Return each line holding the string "Blender".

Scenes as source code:
— begin —

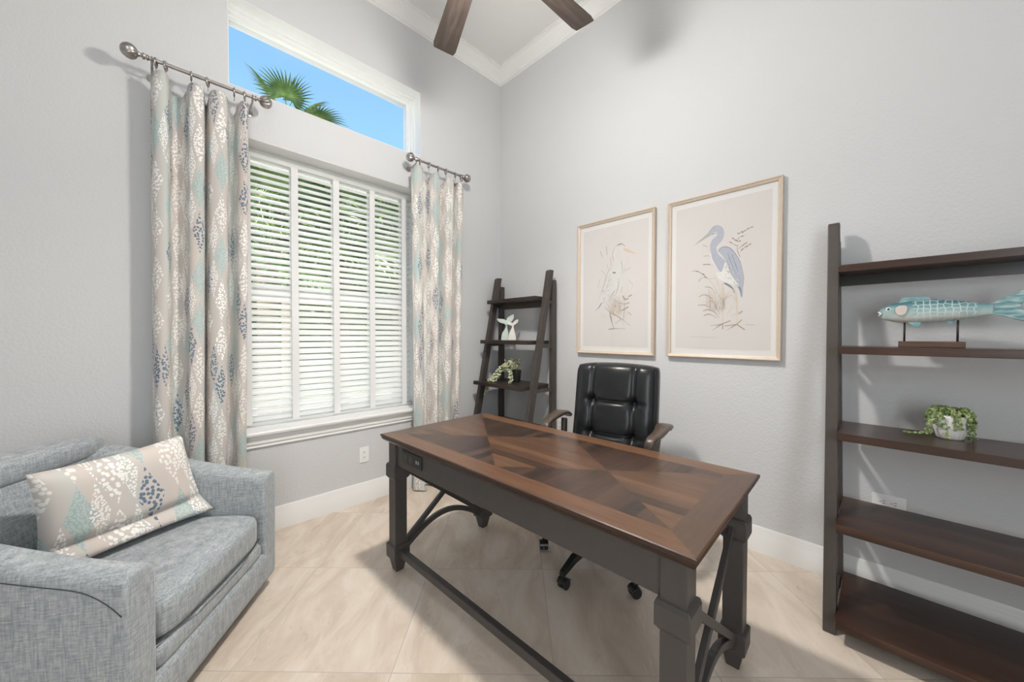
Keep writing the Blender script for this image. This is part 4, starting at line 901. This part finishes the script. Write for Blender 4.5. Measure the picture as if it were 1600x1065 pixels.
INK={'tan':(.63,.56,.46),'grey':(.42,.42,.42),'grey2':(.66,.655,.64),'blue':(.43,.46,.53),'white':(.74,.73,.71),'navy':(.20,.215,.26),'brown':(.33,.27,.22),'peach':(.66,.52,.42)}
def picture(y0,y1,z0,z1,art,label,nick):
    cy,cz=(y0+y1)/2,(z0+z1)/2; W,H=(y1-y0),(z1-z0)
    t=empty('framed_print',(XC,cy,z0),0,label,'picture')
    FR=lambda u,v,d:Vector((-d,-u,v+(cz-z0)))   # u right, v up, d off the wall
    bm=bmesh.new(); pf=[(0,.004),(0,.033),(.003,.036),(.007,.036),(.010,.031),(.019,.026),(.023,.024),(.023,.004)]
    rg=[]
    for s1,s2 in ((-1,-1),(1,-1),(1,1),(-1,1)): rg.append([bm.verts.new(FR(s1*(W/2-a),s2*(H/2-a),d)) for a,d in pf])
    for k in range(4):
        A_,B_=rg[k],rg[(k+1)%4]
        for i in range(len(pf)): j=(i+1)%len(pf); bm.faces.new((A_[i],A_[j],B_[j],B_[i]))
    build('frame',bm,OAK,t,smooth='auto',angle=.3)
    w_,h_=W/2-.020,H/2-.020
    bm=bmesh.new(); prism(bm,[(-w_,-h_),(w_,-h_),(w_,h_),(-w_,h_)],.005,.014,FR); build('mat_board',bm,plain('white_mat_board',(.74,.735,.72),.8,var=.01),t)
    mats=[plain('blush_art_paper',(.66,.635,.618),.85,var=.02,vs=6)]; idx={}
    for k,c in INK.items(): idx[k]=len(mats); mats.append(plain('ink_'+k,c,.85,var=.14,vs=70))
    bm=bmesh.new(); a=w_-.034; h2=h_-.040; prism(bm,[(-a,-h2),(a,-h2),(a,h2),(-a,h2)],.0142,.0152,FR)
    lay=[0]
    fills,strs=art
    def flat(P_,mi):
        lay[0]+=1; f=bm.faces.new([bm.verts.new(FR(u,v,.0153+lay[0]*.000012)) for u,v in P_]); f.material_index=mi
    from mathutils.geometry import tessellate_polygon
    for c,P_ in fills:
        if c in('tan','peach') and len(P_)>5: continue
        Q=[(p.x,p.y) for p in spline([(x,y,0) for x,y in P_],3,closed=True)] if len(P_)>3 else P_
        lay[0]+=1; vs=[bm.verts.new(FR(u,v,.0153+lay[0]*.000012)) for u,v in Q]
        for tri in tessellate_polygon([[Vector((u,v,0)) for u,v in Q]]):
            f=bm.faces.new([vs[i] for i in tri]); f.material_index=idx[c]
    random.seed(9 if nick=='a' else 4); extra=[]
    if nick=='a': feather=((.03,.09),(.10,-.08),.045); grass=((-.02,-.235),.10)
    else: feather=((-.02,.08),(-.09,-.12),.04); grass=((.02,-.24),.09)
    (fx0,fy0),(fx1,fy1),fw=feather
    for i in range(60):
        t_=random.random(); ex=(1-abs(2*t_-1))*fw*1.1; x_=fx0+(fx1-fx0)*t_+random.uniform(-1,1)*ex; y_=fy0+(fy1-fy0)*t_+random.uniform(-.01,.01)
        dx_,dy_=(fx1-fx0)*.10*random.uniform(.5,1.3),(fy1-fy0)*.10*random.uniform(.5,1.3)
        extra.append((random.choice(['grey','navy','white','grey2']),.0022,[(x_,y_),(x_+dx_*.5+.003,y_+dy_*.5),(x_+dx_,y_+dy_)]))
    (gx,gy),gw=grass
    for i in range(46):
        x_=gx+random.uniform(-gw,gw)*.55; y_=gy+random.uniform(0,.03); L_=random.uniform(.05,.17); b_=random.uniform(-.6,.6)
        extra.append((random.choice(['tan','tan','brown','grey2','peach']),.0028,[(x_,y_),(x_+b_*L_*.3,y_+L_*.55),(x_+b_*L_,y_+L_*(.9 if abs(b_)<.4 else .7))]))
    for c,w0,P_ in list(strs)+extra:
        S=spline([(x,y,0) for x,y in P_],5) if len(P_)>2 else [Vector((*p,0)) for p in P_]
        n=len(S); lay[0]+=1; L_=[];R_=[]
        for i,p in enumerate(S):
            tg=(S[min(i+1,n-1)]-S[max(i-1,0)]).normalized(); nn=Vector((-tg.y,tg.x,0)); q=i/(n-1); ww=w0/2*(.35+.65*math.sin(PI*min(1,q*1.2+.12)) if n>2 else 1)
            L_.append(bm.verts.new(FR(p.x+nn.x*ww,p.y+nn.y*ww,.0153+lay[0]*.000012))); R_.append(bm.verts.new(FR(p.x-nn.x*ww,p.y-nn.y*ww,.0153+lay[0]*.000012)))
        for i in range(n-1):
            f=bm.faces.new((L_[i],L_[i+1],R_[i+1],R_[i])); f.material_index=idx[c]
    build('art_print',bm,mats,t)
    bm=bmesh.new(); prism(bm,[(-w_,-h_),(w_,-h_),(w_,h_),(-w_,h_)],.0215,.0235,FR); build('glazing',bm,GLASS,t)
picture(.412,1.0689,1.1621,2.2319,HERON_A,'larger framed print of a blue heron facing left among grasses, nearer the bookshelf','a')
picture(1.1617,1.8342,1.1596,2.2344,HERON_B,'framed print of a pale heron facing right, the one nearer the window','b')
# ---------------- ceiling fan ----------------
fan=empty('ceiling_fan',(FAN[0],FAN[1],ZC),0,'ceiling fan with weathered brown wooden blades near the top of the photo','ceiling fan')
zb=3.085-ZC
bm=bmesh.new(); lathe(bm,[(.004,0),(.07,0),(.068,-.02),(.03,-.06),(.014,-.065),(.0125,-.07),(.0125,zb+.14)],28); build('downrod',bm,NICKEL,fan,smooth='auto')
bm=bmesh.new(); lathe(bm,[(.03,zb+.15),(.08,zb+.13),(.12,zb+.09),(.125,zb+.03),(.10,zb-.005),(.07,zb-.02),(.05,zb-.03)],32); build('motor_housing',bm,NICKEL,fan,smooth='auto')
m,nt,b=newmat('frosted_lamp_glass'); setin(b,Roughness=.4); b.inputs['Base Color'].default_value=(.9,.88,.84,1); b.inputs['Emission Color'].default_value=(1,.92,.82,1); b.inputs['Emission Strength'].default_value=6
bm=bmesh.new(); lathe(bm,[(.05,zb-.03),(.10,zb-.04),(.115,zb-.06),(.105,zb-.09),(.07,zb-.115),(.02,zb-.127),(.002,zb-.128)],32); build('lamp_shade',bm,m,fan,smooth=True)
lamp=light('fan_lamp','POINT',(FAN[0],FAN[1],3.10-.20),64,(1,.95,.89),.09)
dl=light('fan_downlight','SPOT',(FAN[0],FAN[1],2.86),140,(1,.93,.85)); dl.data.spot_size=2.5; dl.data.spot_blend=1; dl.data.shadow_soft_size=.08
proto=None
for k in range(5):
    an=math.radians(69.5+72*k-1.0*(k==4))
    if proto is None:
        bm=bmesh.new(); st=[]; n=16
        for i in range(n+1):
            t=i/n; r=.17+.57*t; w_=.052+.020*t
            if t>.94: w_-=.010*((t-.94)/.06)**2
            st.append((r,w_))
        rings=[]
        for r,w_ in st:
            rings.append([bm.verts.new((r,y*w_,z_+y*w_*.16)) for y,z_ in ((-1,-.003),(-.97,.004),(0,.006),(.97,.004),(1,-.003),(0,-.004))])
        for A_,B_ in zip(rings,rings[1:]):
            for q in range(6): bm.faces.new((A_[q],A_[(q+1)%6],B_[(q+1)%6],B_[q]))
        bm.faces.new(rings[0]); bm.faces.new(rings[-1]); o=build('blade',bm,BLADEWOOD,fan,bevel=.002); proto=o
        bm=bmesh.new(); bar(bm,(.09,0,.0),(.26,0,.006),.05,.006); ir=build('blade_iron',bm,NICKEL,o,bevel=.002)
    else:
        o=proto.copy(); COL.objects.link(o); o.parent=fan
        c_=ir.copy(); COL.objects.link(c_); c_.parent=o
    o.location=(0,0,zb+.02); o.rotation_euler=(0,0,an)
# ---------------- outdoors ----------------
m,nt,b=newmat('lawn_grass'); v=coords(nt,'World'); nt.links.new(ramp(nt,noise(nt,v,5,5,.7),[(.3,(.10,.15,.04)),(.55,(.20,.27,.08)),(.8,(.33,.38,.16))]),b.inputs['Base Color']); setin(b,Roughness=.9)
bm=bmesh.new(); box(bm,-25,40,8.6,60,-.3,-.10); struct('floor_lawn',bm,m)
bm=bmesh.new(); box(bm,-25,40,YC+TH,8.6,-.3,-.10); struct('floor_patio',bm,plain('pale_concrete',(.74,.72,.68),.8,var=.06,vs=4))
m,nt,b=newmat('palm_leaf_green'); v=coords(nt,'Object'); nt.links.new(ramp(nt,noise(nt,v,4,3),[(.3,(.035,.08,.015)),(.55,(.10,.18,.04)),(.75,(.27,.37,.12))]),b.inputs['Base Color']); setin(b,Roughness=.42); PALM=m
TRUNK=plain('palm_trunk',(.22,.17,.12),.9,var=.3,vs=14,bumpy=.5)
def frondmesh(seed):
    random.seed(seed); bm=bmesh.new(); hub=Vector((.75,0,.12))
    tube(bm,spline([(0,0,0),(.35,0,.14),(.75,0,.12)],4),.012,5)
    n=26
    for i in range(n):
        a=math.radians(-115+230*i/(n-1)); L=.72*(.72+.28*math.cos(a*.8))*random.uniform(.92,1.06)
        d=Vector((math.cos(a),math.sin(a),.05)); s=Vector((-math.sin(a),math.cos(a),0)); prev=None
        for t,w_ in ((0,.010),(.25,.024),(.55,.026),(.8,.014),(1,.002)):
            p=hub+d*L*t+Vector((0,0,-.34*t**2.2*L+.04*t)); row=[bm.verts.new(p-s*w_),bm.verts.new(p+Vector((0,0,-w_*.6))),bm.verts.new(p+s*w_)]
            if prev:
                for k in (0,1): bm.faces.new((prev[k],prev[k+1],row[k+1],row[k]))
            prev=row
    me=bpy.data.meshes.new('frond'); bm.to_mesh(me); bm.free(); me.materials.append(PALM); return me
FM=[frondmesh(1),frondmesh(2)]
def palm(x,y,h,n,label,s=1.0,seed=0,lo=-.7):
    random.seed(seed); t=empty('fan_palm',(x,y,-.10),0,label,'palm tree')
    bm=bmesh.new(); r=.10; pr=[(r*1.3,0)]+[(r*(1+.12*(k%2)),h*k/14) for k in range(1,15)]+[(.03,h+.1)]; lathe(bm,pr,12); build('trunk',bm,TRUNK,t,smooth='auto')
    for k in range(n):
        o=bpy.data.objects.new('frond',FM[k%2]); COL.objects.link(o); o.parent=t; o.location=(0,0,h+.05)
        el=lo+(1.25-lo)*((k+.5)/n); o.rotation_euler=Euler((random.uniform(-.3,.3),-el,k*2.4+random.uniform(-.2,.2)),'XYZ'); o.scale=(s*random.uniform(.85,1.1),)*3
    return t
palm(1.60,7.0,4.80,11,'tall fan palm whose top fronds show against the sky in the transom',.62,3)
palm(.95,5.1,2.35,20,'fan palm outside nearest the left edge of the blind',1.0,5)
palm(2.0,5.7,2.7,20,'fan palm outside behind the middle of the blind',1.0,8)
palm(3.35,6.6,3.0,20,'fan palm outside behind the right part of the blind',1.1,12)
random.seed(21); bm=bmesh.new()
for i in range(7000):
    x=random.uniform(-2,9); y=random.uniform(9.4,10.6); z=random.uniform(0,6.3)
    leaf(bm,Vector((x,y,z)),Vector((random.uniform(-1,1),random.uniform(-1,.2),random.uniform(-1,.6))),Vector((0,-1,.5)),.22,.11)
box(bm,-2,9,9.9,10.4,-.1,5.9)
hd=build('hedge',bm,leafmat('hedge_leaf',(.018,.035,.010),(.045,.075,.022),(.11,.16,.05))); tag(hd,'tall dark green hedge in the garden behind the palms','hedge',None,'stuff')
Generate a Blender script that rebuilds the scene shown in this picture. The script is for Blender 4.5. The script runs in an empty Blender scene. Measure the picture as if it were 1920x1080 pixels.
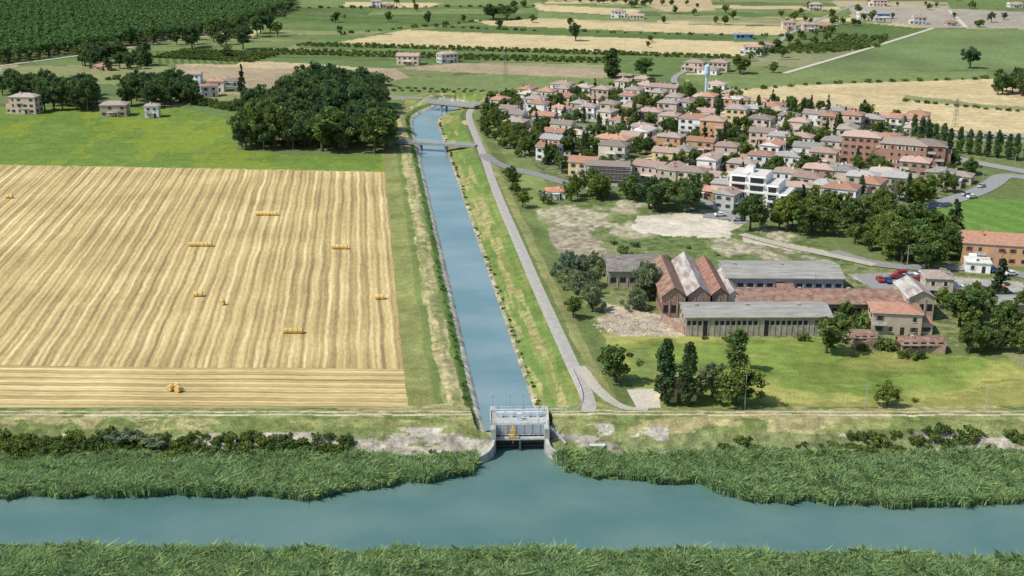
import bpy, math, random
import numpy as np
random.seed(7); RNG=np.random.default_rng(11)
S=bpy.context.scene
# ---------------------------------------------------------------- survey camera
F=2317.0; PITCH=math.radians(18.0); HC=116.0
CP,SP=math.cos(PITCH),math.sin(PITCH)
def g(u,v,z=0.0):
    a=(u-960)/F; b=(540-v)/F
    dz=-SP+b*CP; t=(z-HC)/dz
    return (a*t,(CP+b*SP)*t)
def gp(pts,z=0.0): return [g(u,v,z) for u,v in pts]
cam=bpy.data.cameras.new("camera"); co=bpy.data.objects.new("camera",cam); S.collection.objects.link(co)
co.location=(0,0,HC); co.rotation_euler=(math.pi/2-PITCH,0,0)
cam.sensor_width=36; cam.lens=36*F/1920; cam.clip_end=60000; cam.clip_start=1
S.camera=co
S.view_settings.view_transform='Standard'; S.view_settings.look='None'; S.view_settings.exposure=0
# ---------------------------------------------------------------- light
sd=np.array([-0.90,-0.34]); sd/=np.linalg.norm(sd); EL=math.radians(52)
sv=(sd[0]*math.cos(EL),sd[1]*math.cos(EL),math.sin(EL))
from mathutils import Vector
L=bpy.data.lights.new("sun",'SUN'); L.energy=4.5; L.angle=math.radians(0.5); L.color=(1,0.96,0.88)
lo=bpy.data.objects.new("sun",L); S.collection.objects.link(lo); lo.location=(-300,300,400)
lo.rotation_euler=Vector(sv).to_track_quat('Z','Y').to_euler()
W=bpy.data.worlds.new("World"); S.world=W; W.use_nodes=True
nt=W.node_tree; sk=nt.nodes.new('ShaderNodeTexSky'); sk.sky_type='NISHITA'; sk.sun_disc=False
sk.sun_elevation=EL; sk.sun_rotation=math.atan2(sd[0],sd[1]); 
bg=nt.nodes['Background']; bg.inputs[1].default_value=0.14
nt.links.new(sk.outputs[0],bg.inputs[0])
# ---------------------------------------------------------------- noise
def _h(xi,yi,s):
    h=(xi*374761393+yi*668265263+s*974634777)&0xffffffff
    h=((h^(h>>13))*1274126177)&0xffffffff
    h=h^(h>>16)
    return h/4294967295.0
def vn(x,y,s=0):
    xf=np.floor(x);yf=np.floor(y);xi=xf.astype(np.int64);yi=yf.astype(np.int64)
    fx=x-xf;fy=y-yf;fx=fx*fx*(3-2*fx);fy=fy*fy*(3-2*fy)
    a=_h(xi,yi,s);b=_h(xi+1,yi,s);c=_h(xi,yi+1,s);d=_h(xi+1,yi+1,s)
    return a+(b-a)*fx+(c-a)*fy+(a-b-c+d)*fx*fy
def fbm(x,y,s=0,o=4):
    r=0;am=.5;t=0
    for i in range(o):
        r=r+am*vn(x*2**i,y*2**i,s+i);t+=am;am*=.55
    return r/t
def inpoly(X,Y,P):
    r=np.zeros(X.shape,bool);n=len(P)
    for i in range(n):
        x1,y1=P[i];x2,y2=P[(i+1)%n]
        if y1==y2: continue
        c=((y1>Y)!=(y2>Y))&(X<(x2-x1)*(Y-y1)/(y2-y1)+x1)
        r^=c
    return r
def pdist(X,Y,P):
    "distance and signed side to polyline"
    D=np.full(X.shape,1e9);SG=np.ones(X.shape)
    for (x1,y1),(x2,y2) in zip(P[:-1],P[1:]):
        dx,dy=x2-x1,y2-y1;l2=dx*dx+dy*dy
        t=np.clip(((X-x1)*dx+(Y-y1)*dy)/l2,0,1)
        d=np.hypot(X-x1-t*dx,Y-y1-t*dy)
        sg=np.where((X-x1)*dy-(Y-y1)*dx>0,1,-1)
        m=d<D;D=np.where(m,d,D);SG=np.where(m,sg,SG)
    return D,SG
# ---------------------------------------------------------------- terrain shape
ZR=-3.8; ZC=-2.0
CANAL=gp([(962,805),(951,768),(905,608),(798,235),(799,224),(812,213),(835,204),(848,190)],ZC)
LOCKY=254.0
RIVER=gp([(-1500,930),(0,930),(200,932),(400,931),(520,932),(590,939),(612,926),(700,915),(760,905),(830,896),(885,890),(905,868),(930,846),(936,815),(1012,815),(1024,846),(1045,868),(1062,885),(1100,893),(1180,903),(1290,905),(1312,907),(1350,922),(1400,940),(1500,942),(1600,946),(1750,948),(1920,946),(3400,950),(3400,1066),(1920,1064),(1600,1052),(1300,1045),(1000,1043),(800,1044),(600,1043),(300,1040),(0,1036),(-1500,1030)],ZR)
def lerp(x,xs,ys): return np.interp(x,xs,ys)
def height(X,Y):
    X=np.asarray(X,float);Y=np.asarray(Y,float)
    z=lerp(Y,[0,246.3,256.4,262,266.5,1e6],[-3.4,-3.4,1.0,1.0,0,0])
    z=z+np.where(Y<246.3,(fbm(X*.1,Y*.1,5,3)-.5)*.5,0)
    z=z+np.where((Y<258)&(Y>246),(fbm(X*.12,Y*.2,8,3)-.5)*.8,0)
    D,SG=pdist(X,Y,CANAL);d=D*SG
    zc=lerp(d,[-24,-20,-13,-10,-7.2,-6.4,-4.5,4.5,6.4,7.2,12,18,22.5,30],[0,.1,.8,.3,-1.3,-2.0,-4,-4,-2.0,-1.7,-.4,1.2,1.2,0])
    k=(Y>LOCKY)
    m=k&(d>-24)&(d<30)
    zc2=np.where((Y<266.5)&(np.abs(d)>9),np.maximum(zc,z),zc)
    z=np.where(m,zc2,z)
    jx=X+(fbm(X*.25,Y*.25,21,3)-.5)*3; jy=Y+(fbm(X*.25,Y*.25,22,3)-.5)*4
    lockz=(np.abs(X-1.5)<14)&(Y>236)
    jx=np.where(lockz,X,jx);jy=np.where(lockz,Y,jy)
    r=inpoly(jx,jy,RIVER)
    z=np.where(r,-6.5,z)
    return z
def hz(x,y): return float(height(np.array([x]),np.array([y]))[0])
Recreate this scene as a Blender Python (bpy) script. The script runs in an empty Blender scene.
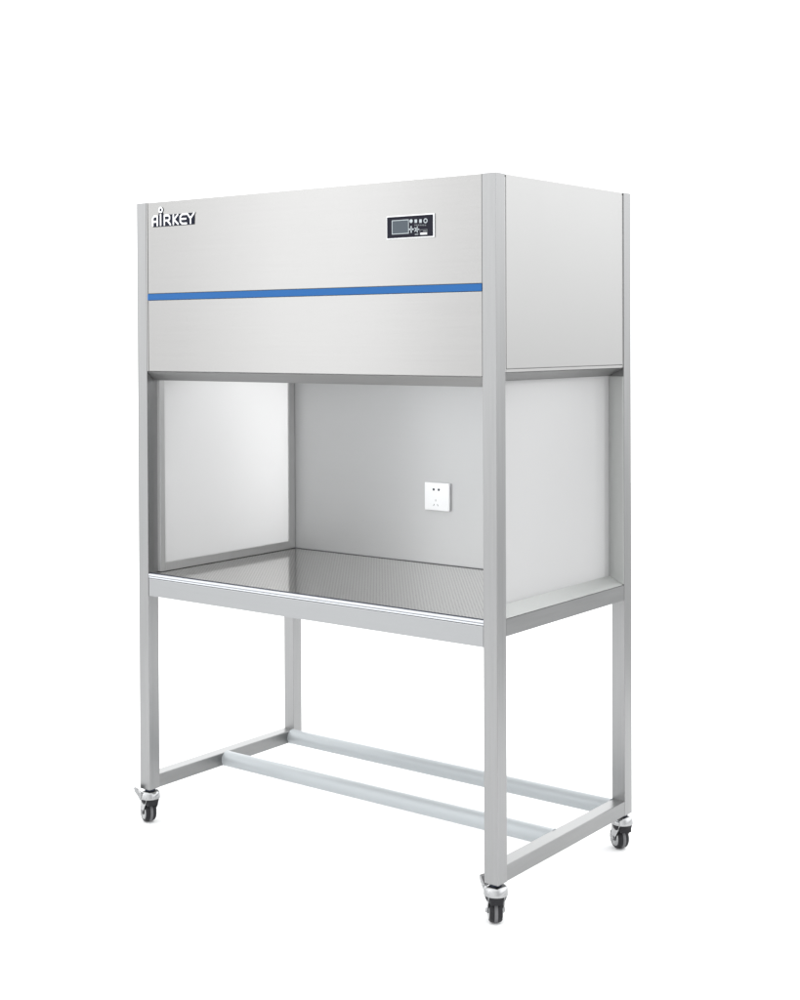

— end —

Expected output
Keep writing the Blender script for this image. This is part 4, starting at line 901. This part finishes the script. Write for Blender 4.5. Measure the picture as if it were 1600x1065 pixels.
Generate a Blender script that rebuilds the scene shown in this picture. The script is for Blender 4.5. The script runs in an empty Blender scene. Measure the picture as if it were 1920x1080 pixels.
Recreate this scene as a Blender Python (bpy) script. The script runs in an empty Blender scene.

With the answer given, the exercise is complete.